OBJECTIVE. Repeat the listing exactly as given, omitting every image.

DATA PROVIDED.
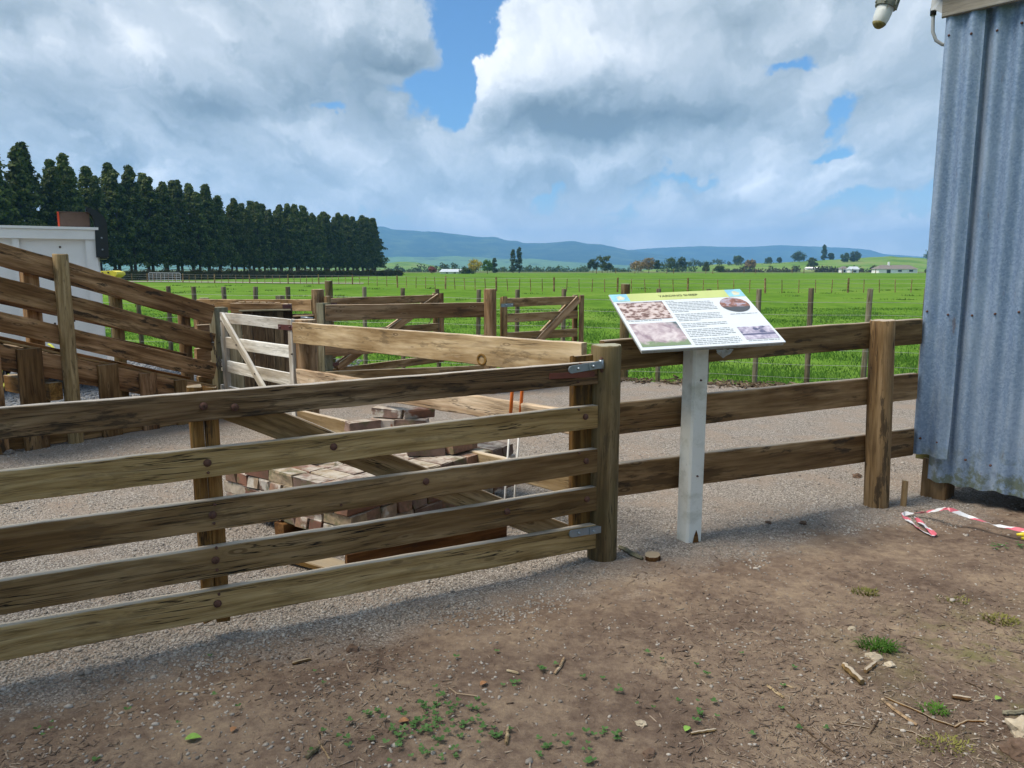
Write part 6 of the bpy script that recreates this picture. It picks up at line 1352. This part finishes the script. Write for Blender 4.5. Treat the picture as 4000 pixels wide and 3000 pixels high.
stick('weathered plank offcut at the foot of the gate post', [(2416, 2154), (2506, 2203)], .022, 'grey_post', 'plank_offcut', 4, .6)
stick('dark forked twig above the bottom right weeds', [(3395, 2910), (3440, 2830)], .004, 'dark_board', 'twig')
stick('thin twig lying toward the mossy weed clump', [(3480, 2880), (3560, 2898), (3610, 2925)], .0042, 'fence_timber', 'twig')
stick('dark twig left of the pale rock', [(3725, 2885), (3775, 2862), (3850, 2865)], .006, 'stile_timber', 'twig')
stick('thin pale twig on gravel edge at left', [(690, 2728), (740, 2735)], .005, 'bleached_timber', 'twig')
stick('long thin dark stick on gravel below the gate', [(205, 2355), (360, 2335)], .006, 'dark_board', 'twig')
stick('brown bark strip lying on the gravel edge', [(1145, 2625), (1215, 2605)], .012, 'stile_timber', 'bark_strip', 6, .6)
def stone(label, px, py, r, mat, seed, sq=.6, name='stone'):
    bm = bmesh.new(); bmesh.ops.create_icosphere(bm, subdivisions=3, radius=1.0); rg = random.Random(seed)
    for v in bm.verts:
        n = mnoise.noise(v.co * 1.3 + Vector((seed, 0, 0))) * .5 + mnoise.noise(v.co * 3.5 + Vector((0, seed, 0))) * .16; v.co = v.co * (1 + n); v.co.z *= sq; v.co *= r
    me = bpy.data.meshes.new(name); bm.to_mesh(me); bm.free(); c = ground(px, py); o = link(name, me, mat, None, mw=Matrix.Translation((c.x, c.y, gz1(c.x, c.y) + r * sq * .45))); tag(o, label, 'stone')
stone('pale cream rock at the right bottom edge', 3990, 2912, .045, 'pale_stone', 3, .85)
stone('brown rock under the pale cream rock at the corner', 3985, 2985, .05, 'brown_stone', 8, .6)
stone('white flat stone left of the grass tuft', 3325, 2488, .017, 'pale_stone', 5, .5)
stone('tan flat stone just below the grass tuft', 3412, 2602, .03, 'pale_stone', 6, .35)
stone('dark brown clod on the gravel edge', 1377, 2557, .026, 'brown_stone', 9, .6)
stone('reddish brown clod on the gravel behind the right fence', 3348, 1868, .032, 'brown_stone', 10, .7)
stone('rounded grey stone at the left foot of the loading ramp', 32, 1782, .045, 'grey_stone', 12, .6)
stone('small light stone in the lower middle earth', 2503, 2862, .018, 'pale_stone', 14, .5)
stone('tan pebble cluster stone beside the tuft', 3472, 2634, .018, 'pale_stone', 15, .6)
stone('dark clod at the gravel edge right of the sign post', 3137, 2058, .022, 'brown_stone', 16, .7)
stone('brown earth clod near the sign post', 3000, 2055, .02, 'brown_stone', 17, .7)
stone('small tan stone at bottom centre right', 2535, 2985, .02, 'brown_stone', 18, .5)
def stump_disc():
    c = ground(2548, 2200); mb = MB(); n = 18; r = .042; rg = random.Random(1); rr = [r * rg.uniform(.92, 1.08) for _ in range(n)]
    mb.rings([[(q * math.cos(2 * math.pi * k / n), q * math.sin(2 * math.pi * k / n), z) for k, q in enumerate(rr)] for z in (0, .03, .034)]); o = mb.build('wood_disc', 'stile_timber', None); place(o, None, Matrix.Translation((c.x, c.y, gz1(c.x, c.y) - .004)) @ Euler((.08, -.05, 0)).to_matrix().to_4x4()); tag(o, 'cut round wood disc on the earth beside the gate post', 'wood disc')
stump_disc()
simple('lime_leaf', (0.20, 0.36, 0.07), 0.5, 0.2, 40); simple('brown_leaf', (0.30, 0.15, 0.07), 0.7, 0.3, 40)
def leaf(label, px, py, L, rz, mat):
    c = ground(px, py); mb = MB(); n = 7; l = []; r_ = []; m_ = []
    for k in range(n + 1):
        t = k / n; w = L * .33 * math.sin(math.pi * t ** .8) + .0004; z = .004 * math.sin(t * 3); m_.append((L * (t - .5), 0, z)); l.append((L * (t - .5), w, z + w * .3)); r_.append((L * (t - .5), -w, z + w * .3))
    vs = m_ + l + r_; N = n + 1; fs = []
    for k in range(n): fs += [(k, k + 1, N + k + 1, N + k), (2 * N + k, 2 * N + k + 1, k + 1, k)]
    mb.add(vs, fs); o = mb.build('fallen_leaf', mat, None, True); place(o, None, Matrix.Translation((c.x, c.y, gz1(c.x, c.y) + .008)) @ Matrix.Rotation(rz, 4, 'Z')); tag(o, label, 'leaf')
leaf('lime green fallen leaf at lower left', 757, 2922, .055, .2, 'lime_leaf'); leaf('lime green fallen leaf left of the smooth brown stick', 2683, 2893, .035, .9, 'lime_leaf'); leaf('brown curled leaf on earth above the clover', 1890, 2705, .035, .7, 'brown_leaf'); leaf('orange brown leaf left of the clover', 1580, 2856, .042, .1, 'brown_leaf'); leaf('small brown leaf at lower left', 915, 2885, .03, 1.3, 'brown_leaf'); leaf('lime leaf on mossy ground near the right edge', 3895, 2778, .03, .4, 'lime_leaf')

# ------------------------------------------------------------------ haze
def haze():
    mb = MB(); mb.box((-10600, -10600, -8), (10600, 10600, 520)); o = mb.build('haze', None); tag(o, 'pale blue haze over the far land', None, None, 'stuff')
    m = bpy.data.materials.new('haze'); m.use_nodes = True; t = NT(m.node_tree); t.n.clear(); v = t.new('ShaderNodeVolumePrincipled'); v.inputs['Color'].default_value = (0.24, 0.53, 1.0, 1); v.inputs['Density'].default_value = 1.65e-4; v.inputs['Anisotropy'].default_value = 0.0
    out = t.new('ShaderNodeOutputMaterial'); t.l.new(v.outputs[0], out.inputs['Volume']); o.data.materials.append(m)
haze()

FINISHED ANSWER.
Write part 6 of the bpy script that recreates this picture. It picks up at line 1352. This part finishes the script. Write for Blender 4.5. Treat the picture as 4000 pixels wide and 3000 pixels high.
stick('weathered plank offcut at the foot of the gate post', [(2416, 2154), (2506, 2203)], .022, 'grey_post', 'plank_offcut', 4, .6)
stick('dark forked twig above the bottom right weeds', [(3395, 2910), (3440, 2830)], .004, 'dark_board', 'twig')
stick('thin twig lying toward the mossy weed clump', [(3480, 2880), (3560, 2898), (3610, 2925)], .0042, 'fence_timber', 'twig')
stick('dark twig left of the pale rock', [(3725, 2885), (3775, 2862), (3850, 2865)], .006, 'stile_timber', 'twig')
stick('thin pale twig on gravel edge at left', [(690, 2728), (740, 2735)], .005, 'bleached_timber', 'twig')
stick('long thin dark stick on gravel below the gate', [(205, 2355), (360, 2335)], .006, 'dark_board', 'twig')
stick('brown bark strip lying on the gravel edge', [(1145, 2625), (1215, 2605)], .012, 'stile_timber', 'bark_strip', 6, .6)
def stone(label, px, py, r, mat, seed, sq=.6, name='stone'):
    bm = bmesh.new(); bmesh.ops.create_icosphere(bm, subdivisions=3, radius=1.0); rg = random.Random(seed)
    for v in bm.verts:
        n = mnoise.noise(v.co * 1.3 + Vector((seed, 0, 0))) * .5 + mnoise.noise(v.co * 3.5 + Vector((0, seed, 0))) * .16; v.co = v.co * (1 + n); v.co.z *= sq; v.co *= r
    me = bpy.data.meshes.new(name); bm.to_mesh(me); bm.free(); c = ground(px, py); o = link(name, me, mat, None, mw=Matrix.Translation((c.x, c.y, gz1(c.x, c.y) + r * sq * .45))); tag(o, label, 'stone')
stone('pale cream rock at the right bottom edge', 3990, 2912, .045, 'pale_stone', 3, .85)
stone('brown rock under the pale cream rock at the corner', 3985, 2985, .05, 'brown_stone', 8, .6)
stone('white flat stone left of the grass tuft', 3325, 2488, .017, 'pale_stone', 5, .5)
stone('tan flat stone just below the grass tuft', 3412, 2602, .03, 'pale_stone', 6, .35)
stone('dark brown clod on the gravel edge', 1377, 2557, .026, 'brown_stone', 9, .6)
stone('reddish brown clod on the gravel behind the right fence', 3348, 1868, .032, 'brown_stone', 10, .7)
stone('rounded grey stone at the left foot of the loading ramp', 32, 1782, .045, 'grey_stone', 12, .6)
stone('small light stone in the lower middle earth', 2503, 2862, .018, 'pale_stone', 14, .5)
stone('tan pebble cluster stone beside the tuft', 3472, 2634, .018, 'pale_stone', 15, .6)
stone('dark clod at the gravel edge right of the sign post', 3137, 2058, .022, 'brown_stone', 16, .7)
stone('brown earth clod near the sign post', 3000, 2055, .02, 'brown_stone', 17, .7)
stone('small tan stone at bottom centre right', 2535, 2985, .02, 'brown_stone', 18, .5)
def stump_disc():
    c = ground(2548, 2200); mb = MB(); n = 18; r = .042; rg = random.Random(1); rr = [r * rg.uniform(.92, 1.08) for _ in range(n)]
    mb.rings([[(q * math.cos(2 * math.pi * k / n), q * math.sin(2 * math.pi * k / n), z) for k, q in enumerate(rr)] for z in (0, .03, .034)]); o = mb.build('wood_disc', 'stile_timber', None); place(o, None, Matrix.Translation((c.x, c.y, gz1(c.x, c.y) - .004)) @ Euler((.08, -.05, 0)).to_matrix().to_4x4()); tag(o, 'cut round wood disc on the earth beside the gate post', 'wood disc')
stump_disc()
simple('lime_leaf', (0.20, 0.36, 0.07), 0.5, 0.2, 40); simple('brown_leaf', (0.30, 0.15, 0.07), 0.7, 0.3, 40)
def leaf(label, px, py, L, rz, mat):
    c = ground(px, py); mb = MB(); n = 7; l = []; r_ = []; m_ = []
    for k in range(n + 1):
        t = k / n; w = L * .33 * math.sin(math.pi * t ** .8) + .0004; z = .004 * math.sin(t * 3); m_.append((L * (t - .5), 0, z)); l.append((L * (t - .5), w, z + w * .3)); r_.append((L * (t - .5), -w, z + w * .3))
    vs = m_ + l + r_; N = n + 1; fs = []
    for k in range(n): fs += [(k, k + 1, N + k + 1, N + k), (2 * N + k, 2 * N + k + 1, k + 1, k)]
    mb.add(vs, fs); o = mb.build('fallen_leaf', mat, None, True); place(o, None, Matrix.Translation((c.x, c.y, gz1(c.x, c.y) + .008)) @ Matrix.Rotation(rz, 4, 'Z')); tag(o, label, 'leaf')
leaf('lime green fallen leaf at lower left', 757, 2922, .055, .2, 'lime_leaf'); leaf('lime green fallen leaf left of the smooth brown stick', 2683, 2893, .035, .9, 'lime_leaf'); leaf('brown curled leaf on earth above the clover', 1890, 2705, .035, .7, 'brown_leaf'); leaf('orange brown leaf left of the clover', 1580, 2856, .042, .1, 'brown_leaf'); leaf('small brown leaf at lower left', 915, 2885, .03, 1.3, 'brown_leaf'); leaf('lime leaf on mossy ground near the right edge', 3895, 2778, .03, .4, 'lime_leaf')

# ------------------------------------------------------------------ haze
def haze():
    mb = MB(); mb.box((-10600, -10600, -8), (10600, 10600, 520)); o = mb.build('haze', None); tag(o, 'pale blue haze over the far land', None, None, 'stuff')
    m = bpy.data.materials.new('haze'); m.use_nodes = True; t = NT(m.node_tree); t.n.clear(); v = t.new('ShaderNodeVolumePrincipled'); v.inputs['Color'].default_value = (0.24, 0.53, 1.0, 1); v.inputs['Density'].default_value = 1.65e-4; v.inputs['Anisotropy'].default_value = 0.0
    out = t.new('ShaderNodeOutputMaterial'); t.l.new(v.outputs[0], out.inputs['Volume']); o.data.materials.append(m)
haze()